[Scripts that build scenes]
[start]
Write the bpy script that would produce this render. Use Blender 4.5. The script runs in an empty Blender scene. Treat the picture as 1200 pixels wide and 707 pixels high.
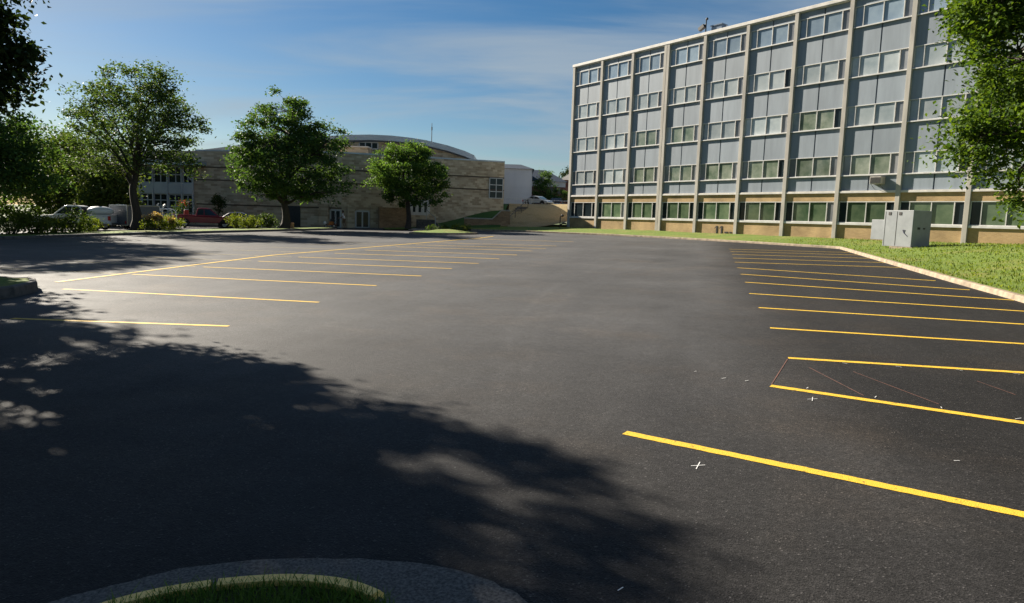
import bpy, bmesh, math, random
import numpy as np
from mathutils import Vector, Matrix
from mathutils.noise import noise as pnoise

random.seed(7)
rng = np.random.default_rng(11)
scn = bpy.context.scene
COL = scn.collection
R_ = math.radians

# ------------------------------------------------------------------ survey
# camera solved from the office facade; the lot is one gently sloping plane
F_, PITCH, ROLL, EYE = 824.395, .114919, .0327635, 1.95
LA, LB = .0126, .0179            # lot slope along Y and X


def lot(x, y):
    return LA * y + LB * x


def ray(px, py):
    u, v = px - 600, py - 353.5
    c, s = math.cos(ROLL), math.sin(ROLL)
    u, v = u * c + v * s, -u * s + v * c
    c, s = math.cos(PITCH), math.sin(PITCH)
    return Vector((u / F_, c - v / F_ * s, -s - v / F_ * c))


def G(px, py, dz=0.0):           # survey point on the lot plane (+dz)
    d = ray(px, py)
    t = -(EYE - dz) / (d.z - LA * d.y - LB * d.x)
    return Vector((0, 0, EYE)) + d * t


def at(px, py, Y):               # survey point at a known distance
    d = ray(px, py)
    return Vector((0, 0, EYE)) + d * (Y / d.y)


SUN_AZ, SUN_EL = -49.5, 28.0     # degrees from +Y (negative = left), elevation
SD = Vector((math.sin(R_(SUN_AZ)) * math.cos(R_(SUN_EL)), math.cos(R_(SUN_AZ)) * math.cos(R_(SUN_EL)), math.sin(R_(SUN_EL))))


def sstep(a, b, x):
    t = max(0.0, min(1.0, (x - a) / (b - a)))
    return t * t * (3 - 2 * t)


# ------------------------------------------------------------------ materials
def lin(c):
    return tuple(c) + (1,) if len(c) == 3 else c


def mat(name, c1, c2=None, rough=.7, scale=6.0, detail=6, bump=0.0, bscale=None, spec=.4, metal=0.0, rand=0.0,
        stretch=None, contrast=(.35, .65)):
    m = bpy.data.materials.new(name)
    m.use_nodes = True
    nt = m.node_tree
    N, L = nt.nodes, nt.links
    b = N['Principled BSDF']
    b.inputs['Roughness'].default_value = rough
    b.inputs['Specular IOR Level'].default_value = spec
    b.inputs['Metallic'].default_value = metal
    if c2 is None:
        c2 = tuple(x * .8 for x in c1)
    tc = N.new('ShaderNodeTexCoord')
    src = tc.outputs['Object']
    if stretch:
        mp = N.new('ShaderNodeMapping')
        mp.inputs['Scale'].default_value = stretch
        L.new(src, mp.inputs['Vector'])
        src = mp.outputs['Vector']
    n = N.new('ShaderNodeTexNoise')
    n.inputs['Scale'].default_value = scale
    n.inputs['Detail'].default_value = detail
    n.inputs['Roughness'].default_value = .6
    L.new(src, n.inputs['Vector'])
    r = N.new('ShaderNodeValToRGB')
    r.color_ramp.elements[0].position, r.color_ramp.elements[1].position = contrast
    r.color_ramp.elements[0].color = lin(c1)
    r.color_ramp.elements[1].color = lin(c2)
    L.new(n.outputs['Fac'], r.inputs['Fac'])
    out = r.outputs['Color']
    if rand:
        oi = N.new('ShaderNodeObjectInfo')
        ma = N.new('ShaderNodeMath'); ma.operation = 'MULTIPLY_ADD'
        ma.inputs[1].default_value = rand * 2; ma.inputs[2].default_value = 1 - rand
        L.new(oi.outputs['Random'], ma.inputs[0])
        mx = N.new('ShaderNodeVectorMath'); mx.operation = 'SCALE'
        L.new(out, mx.inputs[0]); L.new(ma.outputs[0], mx.inputs['Scale'])
        out = mx.outputs[0]
    L.new(out, b.inputs['Base Color'])
    if bump:
        bn = N.new('ShaderNodeTexNoise')
        bn.inputs['Scale'].default_value = bscale or scale * 3
        bn.inputs['Detail'].default_value = 4
        L.new(src, bn.inputs['Vector'])
        bp = N.new('ShaderNodeBump')
        bp.inputs['Strength'].default_value = bump
        bp.inputs['Distance'].default_value = .02
        L.new(bn.outputs['Fac'], bp.inputs['Height'])
        L.new(bp.outputs['Normal'], b.inputs['Normal'])
    return m


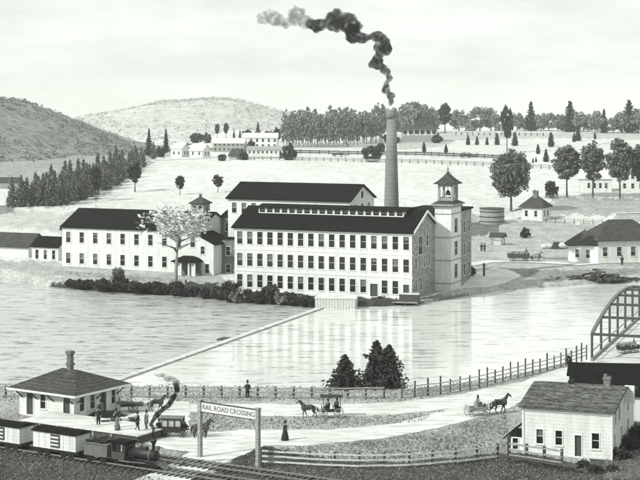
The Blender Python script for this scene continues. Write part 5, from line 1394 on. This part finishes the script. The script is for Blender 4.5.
tc = nt.nodes.new('ShaderNodeTexCoord'); mp = nt.nodes.new('ShaderNodeMapping'); mp.inputs['Scale'].default_value = (1,1,4); nt.links.new(tc.outputs['Generated'], mp.inputs[0])
nz = nt.nodes.new('ShaderNodeTexNoise'); nz.inputs['Scale'].default_value = 9; nz.inputs['Detail'].default_value = 8; nz.inputs['Roughness'].default_value = .6; nt.links.new(mp.outputs[0], nz.inputs['Vector'])
mr = nt.nodes.new('ShaderNodeMapRange'); nt.links.new(nz.outputs[0], mr.inputs[0])
for i, q in enumerate((.35,.65,.9,1.08)): mr.inputs[i+1].default_value = q
mu = nt.nodes.new('ShaderNodeMath'); mu.operation = 'MULTIPLY'; cl = nt.nodes.new('ShaderNodeMixRGB'); cl.inputs[0].default_value = .86; nt.links.new(bw.outputs[0], cl.inputs[1]); cl.inputs[2].default_value = (10,10,10,1)   # thin bright cloud over the clear sky
nt.links.new(cl.outputs[0], mu.inputs[0]); nt.links.new(mr.outputs[0], mu.inputs[1])
cc = nt.nodes.new('ShaderNodeCombineColor')
for i, q in enumerate((.955, 1.0, .945)):
    k = nt.nodes.new('ShaderNodeMath'); k.operation = 'MULTIPLY'; nt.links.new(mu.outputs[0], k.inputs[0]); k.inputs[1].default_value = q; nt.links.new(k.outputs[0], cc.inputs[i])
nt.links.new(cc.outputs[0], bg.inputs['Color']); bg.inputs['Strength'].default_value = .10
sl = bpy.data.lights.new('sun', 'SUN'); so = bpy.data.objects.new('sun', sl); COL.objects.link(so); sl.energy = 3.9; sl.angle = R(.6); sl.color = (1,.99,.95)
az, el = R(SUN_AZ), R(SUN_EL); sd = Vector((math.sin(az)*math.cos(el), math.cos(az)*math.cos(el), math.sin(el)))
so.rotation_euler = sd.to_track_quat('Z', 'Y').to_euler(); so.location = (-60,60,90)
S.view_settings.view_transform = 'Standard'; S.view_settings.look = 'None'; S.view_settings.gamma = 1; S.view_settings.exposure = .12; S.view_settings.use_curve_mapping = False
S.render.engine = 'CYCLES'; S.cycles.max_bounces = 6; S.cycles.volume_bounces = 1; S.cycles.volume_step_rate = 2
S.cycles.use_denoising = True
[end]
### Work to do
Extract the full listing above verbatim; pictures are to be left out of the copy.

### Exercise result
Write the bpy script that would produce this render. Use Blender 4.5. The script runs in an empty Blender scene. Treat the picture as 1200 pixels wide and 707 pixels high.
import bpy, bmesh, math, random
import numpy as np
from mathutils import Vector, Matrix
from mathutils.noise import noise as pnoise

random.seed(7)
rng = np.random.default_rng(11)
scn = bpy.context.scene
COL = scn.collection
R_ = math.radians

# ------------------------------------------------------------------ survey
# camera solved from the office facade; the lot is one gently sloping plane
F_, PITCH, ROLL, EYE = 824.395, .114919, .0327635, 1.95
LA, LB = .0126, .0179            # lot slope along Y and X


def lot(x, y):
    return LA * y + LB * x


def ray(px, py):
    u, v = px - 600, py - 353.5
    c, s = math.cos(ROLL), math.sin(ROLL)
    u, v = u * c + v * s, -u * s + v * c
    c, s = math.cos(PITCH), math.sin(PITCH)
    return Vector((u / F_, c - v / F_ * s, -s - v / F_ * c))


def G(px, py, dz=0.0):           # survey point on the lot plane (+dz)
    d = ray(px, py)
    t = -(EYE - dz) / (d.z - LA * d.y - LB * d.x)
    return Vector((0, 0, EYE)) + d * t


def at(px, py, Y):               # survey point at a known distance
    d = ray(px, py)
    return Vector((0, 0, EYE)) + d * (Y / d.y)


SUN_AZ, SUN_EL = -49.5, 28.0     # degrees from +Y (negative = left), elevation
SD = Vector((math.sin(R_(SUN_AZ)) * math.cos(R_(SUN_EL)), math.cos(R_(SUN_AZ)) * math.cos(R_(SUN_EL)), math.sin(R_(SUN_EL))))


def sstep(a, b, x):
    t = max(0.0, min(1.0, (x - a) / (b - a)))
    return t * t * (3 - 2 * t)


# ------------------------------------------------------------------ materials
def lin(c):
    return tuple(c) + (1,) if len(c) == 3 else c


def mat(name, c1, c2=None, rough=.7, scale=6.0, detail=6, bump=0.0, bscale=None, spec=.4, metal=0.0, rand=0.0,
        stretch=None, contrast=(.35, .65)):
    m = bpy.data.materials.new(name)
    m.use_nodes = True
    nt = m.node_tree
    N, L = nt.nodes, nt.links
    b = N['Principled BSDF']
    b.inputs['Roughness'].default_value = rough
    b.inputs['Specular IOR Level'].default_value = spec
    b.inputs['Metallic'].default_value = metal
    if c2 is None:
        c2 = tuple(x * .8 for x in c1)
    tc = N.new('ShaderNodeTexCoord')
    src = tc.outputs['Object']
    if stretch:
        mp = N.new('ShaderNodeMapping')
        mp.inputs['Scale'].default_value = stretch
        L.new(src, mp.inputs['Vector'])
        src = mp.outputs['Vector']
    n = N.new('ShaderNodeTexNoise')
    n.inputs['Scale'].default_value = scale
    n.inputs['Detail'].default_value = detail
    n.inputs['Roughness'].default_value = .6
    L.new(src, n.inputs['Vector'])
    r = N.new('ShaderNodeValToRGB')
    r.color_ramp.elements[0].position, r.color_ramp.elements[1].position = contrast
    r.color_ramp.elements[0].color = lin(c1)
    r.color_ramp.elements[1].color = lin(c2)
    L.new(n.outputs['Fac'], r.inputs['Fac'])
    out = r.outputs['Color']
    if rand:
        oi = N.new('ShaderNodeObjectInfo')
        ma = N.new('ShaderNodeMath'); ma.operation = 'MULTIPLY_ADD'
        ma.inputs[1].default_value = rand * 2; ma.inputs[2].default_value = 1 - rand
        L.new(oi.outputs['Random'], ma.inputs[0])
        mx = N.new('ShaderNodeVectorMath'); mx.operation = 'SCALE'
        L.new(out, mx.inputs[0]); L.new(ma.outputs[0], mx.inputs['Scale'])
        out = mx.outputs[0]
    L.new(out, b.inputs['Base Color'])
    if bump:
        bn = N.new('ShaderNodeTexNoise')
        bn.inputs['Scale'].default_value = bscale or scale * 3
        bn.inputs['Detail'].default_value = 4
        L.new(src, bn.inputs['Vector'])
        bp = N.new('ShaderNodeBump')
        bp.inputs['Strength'].default_value = bump
        bp.inputs['Distance'].default_value = .02
        L.new(bn.outputs['Fac'], bp.inputs['Height'])
        L.new(bp.outputs['Normal'], b.inputs['Normal'])
    return m


The Blender Python script for this scene continues. Write part 5, from line 1394 on. This part finishes the script. The script is for Blender 4.5.
tc = nt.nodes.new('ShaderNodeTexCoord'); mp = nt.nodes.new('ShaderNodeMapping'); mp.inputs['Scale'].default_value = (1,1,4); nt.links.new(tc.outputs['Generated'], mp.inputs[0])
nz = nt.nodes.new('ShaderNodeTexNoise'); nz.inputs['Scale'].default_value = 9; nz.inputs['Detail'].default_value = 8; nz.inputs['Roughness'].default_value = .6; nt.links.new(mp.outputs[0], nz.inputs['Vector'])
mr = nt.nodes.new('ShaderNodeMapRange'); nt.links.new(nz.outputs[0], mr.inputs[0])
for i, q in enumerate((.35,.65,.9,1.08)): mr.inputs[i+1].default_value = q
mu = nt.nodes.new('ShaderNodeMath'); mu.operation = 'MULTIPLY'; cl = nt.nodes.new('ShaderNodeMixRGB'); cl.inputs[0].default_value = .86; nt.links.new(bw.outputs[0], cl.inputs[1]); cl.inputs[2].default_value = (10,10,10,1)   # thin bright cloud over the clear sky
nt.links.new(cl.outputs[0], mu.inputs[0]); nt.links.new(mr.outputs[0], mu.inputs[1])
cc = nt.nodes.new('ShaderNodeCombineColor')
for i, q in enumerate((.955, 1.0, .945)):
    k = nt.nodes.new('ShaderNodeMath'); k.operation = 'MULTIPLY'; nt.links.new(mu.outputs[0], k.inputs[0]); k.inputs[1].default_value = q; nt.links.new(k.outputs[0], cc.inputs[i])
nt.links.new(cc.outputs[0], bg.inputs['Color']); bg.inputs['Strength'].default_value = .10
sl = bpy.data.lights.new('sun', 'SUN'); so = bpy.data.objects.new('sun', sl); COL.objects.link(so); sl.energy = 3.9; sl.angle = R(.6); sl.color = (1,.99,.95)
az, el = R(SUN_AZ), R(SUN_EL); sd = Vector((math.sin(az)*math.cos(el), math.cos(az)*math.cos(el), math.sin(el)))
so.rotation_euler = sd.to_track_quat('Z', 'Y').to_euler(); so.location = (-60,60,90)
S.view_settings.view_transform = 'Standard'; S.view_settings.look = 'None'; S.view_settings.gamma = 1; S.view_settings.exposure = .12; S.view_settings.use_curve_mapping = False
S.render.engine = 'CYCLES'; S.cycles.max_bounces = 6; S.cycles.volume_bounces = 1; S.cycles.volume_step_rate = 2
S.cycles.use_denoising = True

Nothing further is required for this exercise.